In truth it isn’t that high as the alternative would never have been buying two new cars every three years (far too extravagant for my tastes), but the example is supposed to be indicative of the wealth gains that can be had by managing one important and expensive area of the average budget well and investing the savings. There is obviously a time cost to this exercise too. I used to try to mitigate this by attending an auction when we’d already sold one of our two vehicles and acquiring two replacements at once, prior to selling the excess vehicle.

In order to make the most of the strategy, you must also have the cash available so you’re not dealing with financiers. Buying and selling your vehicles without encumbrances is the only way to go for simplicities sake. The other cost is that in order to do best financially from the activity, one need be completely indifferent to the car you drive.
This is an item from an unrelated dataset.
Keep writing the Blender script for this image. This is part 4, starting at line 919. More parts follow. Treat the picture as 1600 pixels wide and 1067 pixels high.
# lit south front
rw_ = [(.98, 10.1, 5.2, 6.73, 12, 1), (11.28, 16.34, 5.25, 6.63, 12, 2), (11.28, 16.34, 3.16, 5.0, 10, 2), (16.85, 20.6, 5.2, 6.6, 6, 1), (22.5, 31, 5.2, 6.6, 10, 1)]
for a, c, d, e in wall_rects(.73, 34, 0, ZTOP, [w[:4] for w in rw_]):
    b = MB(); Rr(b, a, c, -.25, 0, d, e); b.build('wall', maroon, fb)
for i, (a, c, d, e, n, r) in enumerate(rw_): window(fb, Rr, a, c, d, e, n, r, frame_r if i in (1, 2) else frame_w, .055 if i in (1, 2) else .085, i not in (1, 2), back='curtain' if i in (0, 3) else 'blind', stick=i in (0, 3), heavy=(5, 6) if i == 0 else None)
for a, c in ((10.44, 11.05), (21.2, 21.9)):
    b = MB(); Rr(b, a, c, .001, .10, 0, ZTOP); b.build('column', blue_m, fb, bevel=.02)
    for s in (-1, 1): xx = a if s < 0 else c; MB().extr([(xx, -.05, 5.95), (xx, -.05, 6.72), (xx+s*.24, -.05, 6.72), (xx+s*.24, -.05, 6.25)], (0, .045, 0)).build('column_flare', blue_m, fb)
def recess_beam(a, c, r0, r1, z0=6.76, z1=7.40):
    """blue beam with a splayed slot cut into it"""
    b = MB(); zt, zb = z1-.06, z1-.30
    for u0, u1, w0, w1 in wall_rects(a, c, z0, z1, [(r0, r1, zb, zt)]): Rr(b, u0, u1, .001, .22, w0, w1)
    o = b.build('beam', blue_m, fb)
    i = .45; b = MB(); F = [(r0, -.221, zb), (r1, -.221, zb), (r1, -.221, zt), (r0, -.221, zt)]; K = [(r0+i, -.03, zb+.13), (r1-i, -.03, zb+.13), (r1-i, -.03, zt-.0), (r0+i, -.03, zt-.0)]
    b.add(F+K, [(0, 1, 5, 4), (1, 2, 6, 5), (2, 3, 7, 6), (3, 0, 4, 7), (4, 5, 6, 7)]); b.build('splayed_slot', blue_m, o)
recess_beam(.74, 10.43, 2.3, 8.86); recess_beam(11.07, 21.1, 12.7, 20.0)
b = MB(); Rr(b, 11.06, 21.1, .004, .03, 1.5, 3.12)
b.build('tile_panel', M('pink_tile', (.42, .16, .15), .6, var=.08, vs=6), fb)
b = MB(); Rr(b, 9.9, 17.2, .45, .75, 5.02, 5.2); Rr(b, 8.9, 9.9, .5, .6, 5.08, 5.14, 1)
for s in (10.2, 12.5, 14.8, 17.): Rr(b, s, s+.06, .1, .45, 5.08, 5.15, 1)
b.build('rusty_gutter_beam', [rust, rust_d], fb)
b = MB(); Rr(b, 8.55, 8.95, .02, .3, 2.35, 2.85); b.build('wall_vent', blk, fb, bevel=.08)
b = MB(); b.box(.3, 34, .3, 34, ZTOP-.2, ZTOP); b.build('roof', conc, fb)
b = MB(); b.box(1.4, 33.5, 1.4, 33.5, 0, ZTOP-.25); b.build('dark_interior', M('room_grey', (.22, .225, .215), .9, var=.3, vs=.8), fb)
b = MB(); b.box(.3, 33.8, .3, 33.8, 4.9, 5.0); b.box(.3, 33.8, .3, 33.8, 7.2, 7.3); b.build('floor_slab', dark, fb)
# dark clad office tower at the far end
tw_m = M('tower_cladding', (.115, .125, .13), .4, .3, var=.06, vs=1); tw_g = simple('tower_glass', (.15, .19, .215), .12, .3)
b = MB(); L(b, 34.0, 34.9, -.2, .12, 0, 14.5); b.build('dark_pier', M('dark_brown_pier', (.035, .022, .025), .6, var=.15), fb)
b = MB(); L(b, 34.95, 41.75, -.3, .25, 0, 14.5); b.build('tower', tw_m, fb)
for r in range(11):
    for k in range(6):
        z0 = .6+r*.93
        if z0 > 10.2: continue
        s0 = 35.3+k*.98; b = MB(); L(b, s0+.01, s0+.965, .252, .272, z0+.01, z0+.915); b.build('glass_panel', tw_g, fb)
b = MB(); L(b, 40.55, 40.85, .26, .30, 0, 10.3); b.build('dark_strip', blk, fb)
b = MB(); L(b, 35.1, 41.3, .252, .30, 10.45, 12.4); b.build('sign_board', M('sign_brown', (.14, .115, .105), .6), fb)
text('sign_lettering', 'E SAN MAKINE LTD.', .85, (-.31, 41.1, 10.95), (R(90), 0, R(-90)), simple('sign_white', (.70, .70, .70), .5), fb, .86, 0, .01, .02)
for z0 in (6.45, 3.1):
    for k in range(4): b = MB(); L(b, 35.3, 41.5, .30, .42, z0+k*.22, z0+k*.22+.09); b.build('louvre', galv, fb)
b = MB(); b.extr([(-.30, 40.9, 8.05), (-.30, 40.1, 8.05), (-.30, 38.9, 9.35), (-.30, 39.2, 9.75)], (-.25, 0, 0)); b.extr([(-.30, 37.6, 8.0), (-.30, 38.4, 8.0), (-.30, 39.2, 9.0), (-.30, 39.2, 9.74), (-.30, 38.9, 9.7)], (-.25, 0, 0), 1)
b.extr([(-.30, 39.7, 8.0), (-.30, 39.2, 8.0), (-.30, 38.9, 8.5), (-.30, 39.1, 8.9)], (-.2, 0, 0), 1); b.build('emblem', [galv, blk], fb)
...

My Wife Sue was especially tolerant in this regard (she tolerates many oddities in me to be fair). We owned Toyota Prius’, Camry’s, Holden Astra’s, Nissan Tiida’s, Ford Focus, Hyundai ix35’s and a Subaru Liberty etc. When we found a car we enjoyed using (we loved the Liberty) ownership might stretch out to 18 months or so and we may take a small loss at sale due to the longer ownership period. Cars we did not enjoy driving got turned over more quickly, such as the Tiida’s which were always unpopular at auction, but not hard to sell privately at a price above what we’d paid, so we turned them over fairly quickly and profitably.

Although I’m not a car fan, I am a big fan of deal-making and getting the better of the system, so I didn’t find it as much of a chore as it probably sounds. For some people, this activity would be an enormous burden, but to me it was just a way of allowing me to keep our family in late-model cars and simultaneously turbo-charge our wealth creation.

Given how valuable it was to us as a young, financially bereft family, I thought it useful to share with our investors who may find themselves in a similar position, or perhaps have children who might exploit the strategy.